Non si può, però, fare a meno di porsi più di un dubbio rispetto alla sostanza di questo dato. Quanto è “affidabile” un dato occupazionale che ricomprende al suo interno tra gli “occupati” anche dai lavoratori occasionali retribuiti un'ora (vale a dire 7,50 euro netti) a settimana?
E tale dubbio non è di poco conto se si raffrontano i numeri della forza lavoro dell'Istat con i dati divulgati dall'Inps – basati sui registri delle amministrazioni e non su proiezioni statistiche – relativi all'utilizzo dei voucher negli ultimi anni.
Dall'indagine dell'istituto previdenziale (che copre gli anni dal 2008 al 2015 incluso), infatti, è agevole vedere come dei circa 2,5 milioni di lavoratori che hanno svolto attività di lavoro accessorio nel periodo considerato, oltre 1 milione lo abbia fatto nel 2014 e ben 1,4 milioni nel 2015, dei quali il 59% “esordienti” in tale tipologia di prestazione, con un balzo in avanti (qui senza dubbi di sorta) da 40,8 milioni di voucher venduti nel 2013 a 115 milioni di tagliandi staccati nel 2015.

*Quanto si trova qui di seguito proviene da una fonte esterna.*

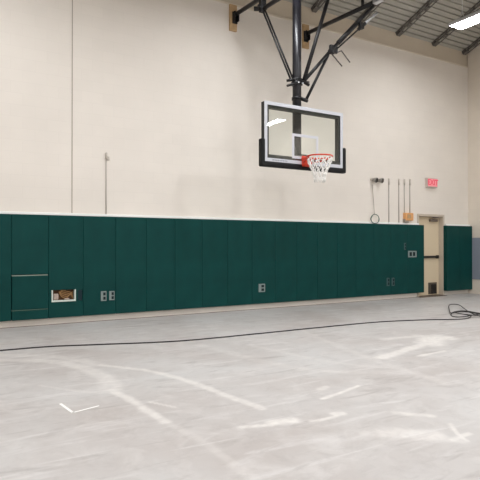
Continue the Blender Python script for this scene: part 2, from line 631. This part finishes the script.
def joist_bm():
    # along local -y from the bearing end, then tilted to the roof pitch
    m = MB()
    LJ = 10.6
    for sx in (-0.055, 0.055):
        m.box((sx - 0.014, -LJ, -0.022), (sx + 0.014, 0.0, -0.002))
        m.box((sx - 0.012, -LJ, -0.105), (sx + 0.012, -0.10, -0.088))
    m.box((-0.06, -0.10, -0.105), (0.06, 0.0, -0.01))
    y = -0.12
    while y > -LJ + 0.4:
        m.bar((-0.05, y, -0.097), (-0.05, y - 0.15, -0.012), 0.03, 0.02)
        m.bar((0.05, y - 0.15, -0.012), (0.05, y - 0.30, -0.097), 0.03, 0.02)
        m.box((-0.05, y - 0.04, -0.10), (0.05, y + 0.04, -0.07))
        y -= 0.30
    return m


j0 = None
JL = {0: 'dark steel roof joist bearing on the wall closest to the right corner',
      1: 'dark steel roof joist whose far end shows below the hanging ceiling light',
      2: 'dark steel roof joist bearing on the wall left of the hanging ceiling light',
      3: 'dark steel roof joist partly hidden behind the hoop’s right arm',
      4: 'dark steel roof joist whose end shows at the top just right of the mast'}
for i, x in enumerate(JX):
    if j0 is None:
        j0 = o = joist_bm().build('roof_joist', 'joist_steel')
    else:
        o = j0.copy()
        COL.objects.link(o)
    o.location = (x, 0.115, 7.03)
    o.rotation_euler = (-SA, 0, 0)
    tag(o, JL.get(i, 'dark steel roof joist above the photo’s top edge'), 'joist', 'steel roof joists under the deck')

# ================================================================== CEILING LIGHTS


def make_light(label, drop=1.68, sgn=1, glow='light_diffuser'):
    t = thing('ceiling_light', label, 'ceiling light', group='linear ceiling lights')
    m = MB()
    m.box((-0.20, -0.62, 0.03), (0.20, 0.62, 0.085), 0.008)
    m.box((-0.12, -0.60, 0.08), (0.12, 0.60, 0.14), 0.02)
    m.box((-0.235, -0.62, 0.0), (-0.20, 0.62, 0.05), 0.003)
    m.box((0.20, -0.62, 0.0), (0.235, 0.62, 0.05), 0.003)
    m.build('housing', 'light_housing', t)
    MB().quad([(-0.2, -0.615, 0.012), (0.2, -0.615, 0.012), (0.2, 0.615, 0.012), (-0.2, 0.615, 0.012)]).build('diffuser', glow, t)
    for sy in (-0.42, 0.42):
        m = MB()
        m.tube([(-0.11, sy, 0.13), (0, sy, 0.30), (0.11, sy, 0.13)], 0.006, 6)
        m.tube([(0, sy, 0.30), (0, sy, drop - SLOPE * sy * sgn)], 0.006, 6)
        m.box((-0.02, sy - 0.02, 0.26), (0.02, sy + 0.02, 0.31), 0.005)
        m.build('hanger', 'zinc', t)
    return t


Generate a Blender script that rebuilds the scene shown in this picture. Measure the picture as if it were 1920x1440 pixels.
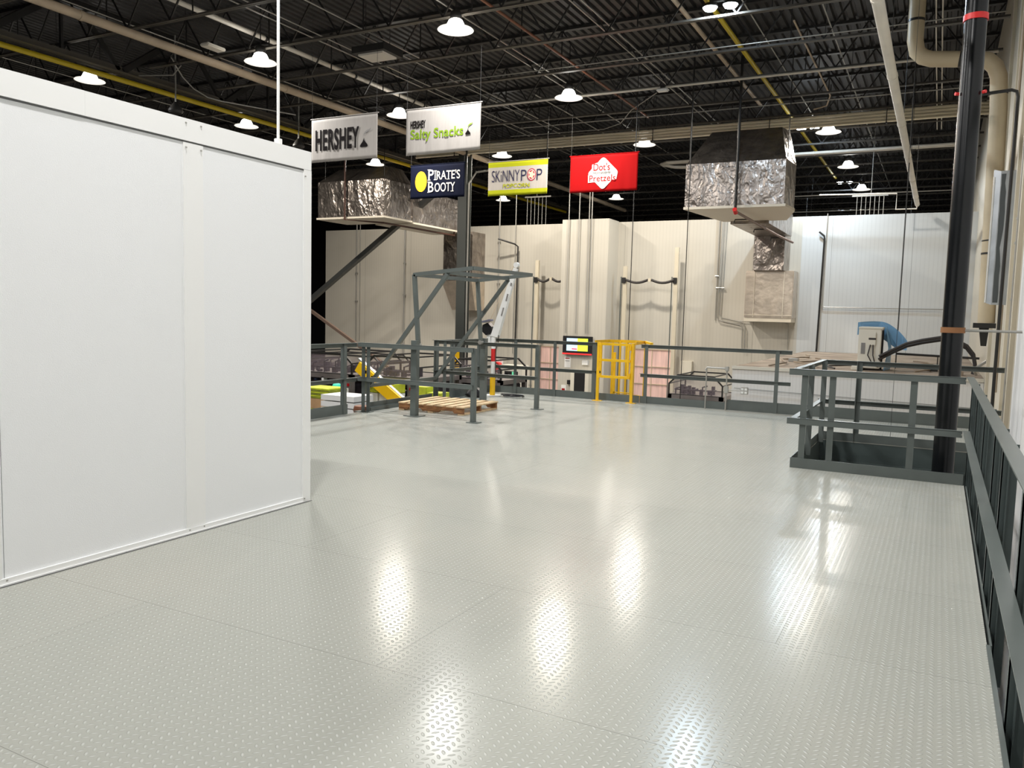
import bpy, bmesh, math, random
from mathutils import Vector, Matrix
random.seed(4)
S = bpy.context.scene
for o in list(bpy.data.objects): bpy.data.objects.remove(o, do_unlink=True)
COL = S.collection
PI = math.pi

# ------------------------------------------------------------------ camera, world, exposure
cam_d = bpy.data.cameras.new('camera'); cam = bpy.data.objects.new('camera', cam_d); COL.objects.link(cam)
cam_d.sensor_fit = 'HORIZONTAL'; cam_d.sensor_width = 36.0; cam_d.lens = 36.0 * 1521.53 / 1920.0
cam_d.clip_start = 0.05; cam_d.clip_end = 200
_r = Vector((0.88456, 0.46571, 0.02595)); _d = Vector((0.064, -0.06608, -0.99576)); _f = Vector((-0.46202, 0.88247, -0.08826))
_r.normalize(); _f = (_f - _r * _f.dot(_r)).normalized(); _u = _r.cross(_f).normalized()
M4 = Matrix((( _r.x, _u.x, -_f.x, 0), (_r.y, _u.y, -_f.y, 0), (_r.z, _u.z, -_f.z, 1.6), (0, 0, 0, 1)))
cam.matrix_world = M4
S.camera = cam
W = bpy.data.worlds.new('world'); S.world = W; W.use_nodes = True
W.node_tree.nodes['Background'].inputs[0].default_value = (0.55, 0.58, 0.6, 1)
W.node_tree.nodes['Background'].inputs[1].default_value = 0.05
S.view_settings.view_transform = 'Standard'; S.view_settings.look = 'None'
S.view_settings.gamma = 1; S.view_settings.exposure = 0.10
S.view_settings.use_curve_mapping = False
LAMP_W = 205.0; FLOOD_W = 270.0
WARM = (1.0, 0.92, 0.80); NEUTRAL = (1.0, 0.985, 0.965); COOL = (0.66, 0.83, 1.0)
GZ = -2.7          # ground floor below the mezzanine deck
RZ = 8.2           # roof deck

# ------------------------------------------------------------------ materials
def mat(name, col, rough=0.5, metal=0.0, spec=0.5, noise=0.0, nscale=4.0, col2=None, bump=0.0, bscale=30.0, stretch=None, emit=None, estr=0.0, alpha=None, coat=0.0):
    m = bpy.data.materials.new(name); m.use_nodes = True
    nt = m.node_tree; b = nt.nodes['Principled BSDF']
    b.inputs['Base Color'].default_value = (*col, 1); b.inputs['Roughness'].default_value = rough
    b.inputs['Metallic'].default_value = metal; b.inputs['Specular IOR Level'].default_value = spec
    b.inputs['Coat Weight'].default_value = coat
    if emit: b.inputs['Emission Color'].default_value = (*emit, 1); b.inputs['Emission Strength'].default_value = estr
    if alpha is not None: b.inputs['Alpha'].default_value = alpha
    tc = nt.nodes.new('ShaderNodeTexCoord'); mp = nt.nodes.new('ShaderNodeMapping')
    nt.links.new(tc.outputs['Object'], mp.inputs[0])
    if stretch: mp.inputs['Scale'].default_value = stretch
    n = nt.nodes.new('ShaderNodeTexNoise'); n.inputs['Scale'].default_value = nscale; n.inputs['Detail'].default_value = 5
    nt.links.new(mp.outputs[0], n.inputs['Vector'])
    c2 = col2 or tuple(min(1, c * (1 + noise)) for c in col)
    if noise or col2:
        r = nt.nodes.new('ShaderNodeValToRGB'); r.color_ramp.elements[0].position = 0.35; r.color_ramp.elements[1].position = 0.65
        c1 = col if col2 else tuple(c * (1 - noise) for c in col)
        r.color_ramp.elements[0].color = (*c1, 1); r.color_ramp.elements[1].color = (*c2, 1)
        nt.links.new(n.outputs['Fac'], r.inputs[0]); nt.links.new(r.outputs[0], b.inputs['Base Color'])
    if bump:
        n2 = nt.nodes.new('ShaderNodeTexNoise'); n2.inputs['Scale'].default_value = bscale; n2.inputs['Detail'].default_value = 4
        nt.links.new(mp.outputs[0], n2.inputs['Vector'])
        bp = nt.nodes.new('ShaderNodeBump'); bp.inputs['Strength'].default_value = bump; bp.inputs['Distance'].default_value = 0.02
        nt.links.new(n2.outputs['Fac'], bp.inputs['Height']); nt.links.new(bp.outputs[0], b.inputs['Normal'])
    return m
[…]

Sempre secondo i dati Inps, per la metà di tali lavoratori l'importo netto percepito in un anno è uguale o inferiore a 217,50 euro; in 4 casi su 10 i voucher rappresentano l'unica fonte di reddito del lavoratore che li riceve e in un caso su 6 il lavoratore non ha neanche una posizione previdenziale.
Non sembra, quindi, ozioso chiedersi quanti di quei 585 mila nuovi “occupati” non siano in realtà lavoratori che percepiscono pochi euro a settimana e che versano in palesi condizioni di precarietà.
A voler ben guardare i dati Istat, si potrebbe cercare una risposta nella definizione di lavoratori indipendenti. Rispetto a questi, l'istituto statistico dà atto di una scorporazione tra i collaboratori e gli altri autonomi in generale (imprenditori, liberi professionisti, soci di cooperativa, etc…). Ad ogni modo, anche non considerando tali ultimi e coloro tra gli “indipendenti” che abbiano, a loro volta, del personale alle proprie dipendenze, il novero dei rimanenti rappresentano pur sempre circa il 16% del totale della forza lavoro e circa il 28% dei nuovi “occupati” dell'ultimo anno.
Adesso, a ben vedere, nonostante lo sforzo appena fatto, ciò che abbiamo ottenuto è appena un'approssimazione del dato che stiamo cercando. E nel constatare tale limite dello strumento statistico a nostra disposizione scopriamo il cuore stesso della questione.
Da una parte abbiamo, infatti, il problema metodologico; tema importante, non vi è dubbio, ma che, probabilmente, appassiona solo i tecnici: possibile che l'istituto nazionale di statistica non sia in grado di offrire un dato occupazionale al netto del numero dei rapporti occasionali? E ancora, i dati occupazionali ottenuti possono essere considerati delle cartine di tornasole attendibili rispetto alle politiche del lavoro varate o sono inevitabilmente inquinati dall'effetto distorsivo del boom dei rapporti occasionali degli ultimi due anni?
Dall'altra parte, rimane, invece, il tema sostanziale, che sta sicuramente a cuore a molti più Italiani, ed efficacemente sintetizzabile parafrasando il dubbio espresso (legittimamente) dall'utente del social network cui accennavamo qualche riga fa: io – lavoratore occasionale, senza garanzie contrattuali, che guadagno 7.50 euro netti a settimana – posso davvero essere considerato un “occupato”?
Lasciando la risposta al quesito metodologico ad altre sedi, qui ci preme rimarcare l'urgenza con la quale si debba porre rimedio al problema sostanziale. Chi governa, infatti, prima di (o piuttosto che, sarebbe meglio dire) ostentare dati con acritica leggerezza, dovrebbero cercare di porre argini effettivi alle nuove frontiere del precariato. In tal modo, i dati statistici darebbero atto di qualche “occupato” in meno, ma si riconoscerebbe a milioni di prestatori di lavoro la dignità che uno Paese come il nostro dovrebbe sempre mirare a garantire.